One California law school is ending its practice of discount pricing in hopes of getting away from a confusing “high tuition, high discount” model.

Inside Higher Ed’s Ry Rivard files this report:

The University of La Verne College of Law is the latest institution, and perhaps the first law school, to stop offering discounts to the top students it wants to attract.

Instead, the Southern California law school will charge all students a flat price of $25,000 a year. Before, its sticker price was $39,000, but many students didn’t pay anywhere near that much. Its 127 students actually paid an average of about $25,000 a year, but the students with the highest test scores paid less. Overall, its discount rate — the share of tuition charges the college forgoes in the form of scholarships — was 46 percent.

La Verne’s dean, Gilbert Holmes, said discount pricing, which colleges use to reward both low-income students and high-achieving students, can widen gaps between advantaged and disadvantaged students because the students who are most likely to succeed and make more money after law school graduate with the least debt. Often, students with that preparation have more advantages in their background than lower-scoring students who attend law school.

“You end up creating this gap that gets widened in part, not completely, by the discount model,” he said.

Kyle McEntee, the executive director of Law School Transparency, a nonprofit consumer advocacy group for law school students, said how much students pay too often depends on their ability to negotiate. He said other law schools should think about following La Verne’s lead.

“This flat-based tuition — I think it allows people to just have a better idea up front, before they even apply, about what the costs are,” McEntee said. “So they can do this analysis before wasting an application.”

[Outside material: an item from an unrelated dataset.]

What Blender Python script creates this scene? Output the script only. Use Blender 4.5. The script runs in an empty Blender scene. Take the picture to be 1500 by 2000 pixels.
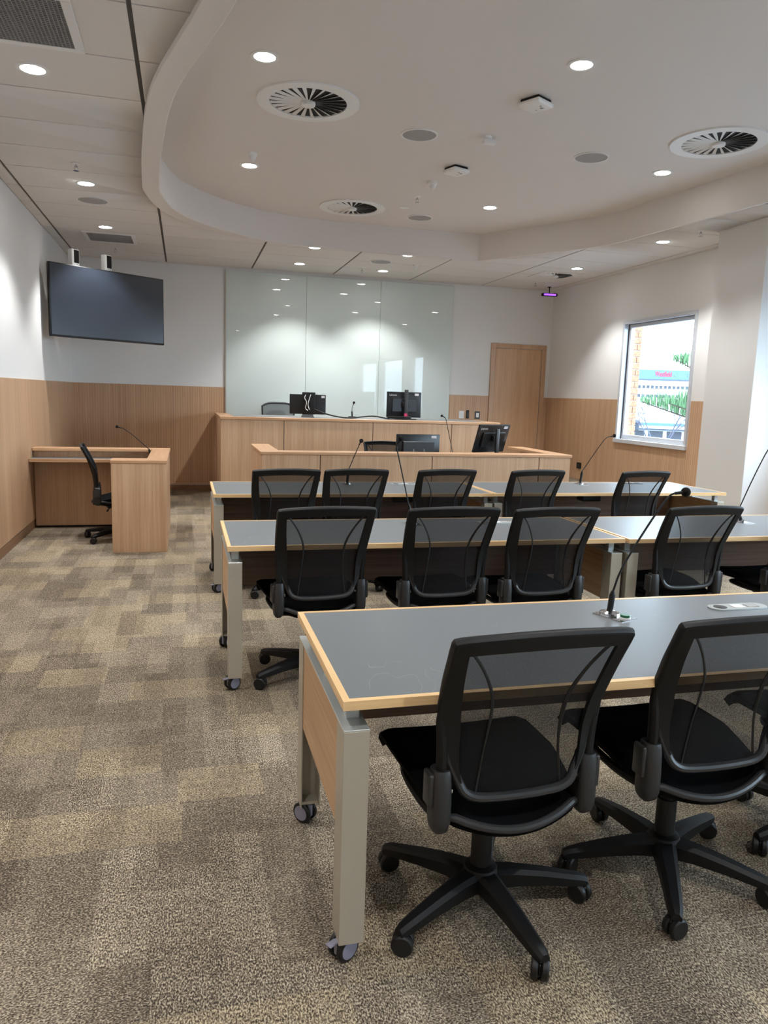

La Verne’s law school, which saw a huge drop in its enrollment after the American Bar Association’s accreditors denied it full approval in 2011, is betting that it can distinguish itself in the market by ending the pricing games law schools and other colleges play. The school, which started in 2001, now has provisional ABA accreditation. Holmes, who became dean last summer, hopes to raise enrollment to 350 students within several years. He expects the number of students with lower LSAT scores will increase, but he doesn’t expect the average score to drop.

Over the years, some private undergraduate colleges in particular have begun cutting their sticker price and moving away from the “high tuition, high discount” model, which can lead to confusion among applicants who believe the price a college says it charges is what it actually costs. The price cuts – which, for some students, may be more on paper than actual reductions in out-of-pocket expenses – are not a new phenomenon, but the rate at which small colleges are adopting the maneuver, as well as tuition freezes, appears to be picking up speed.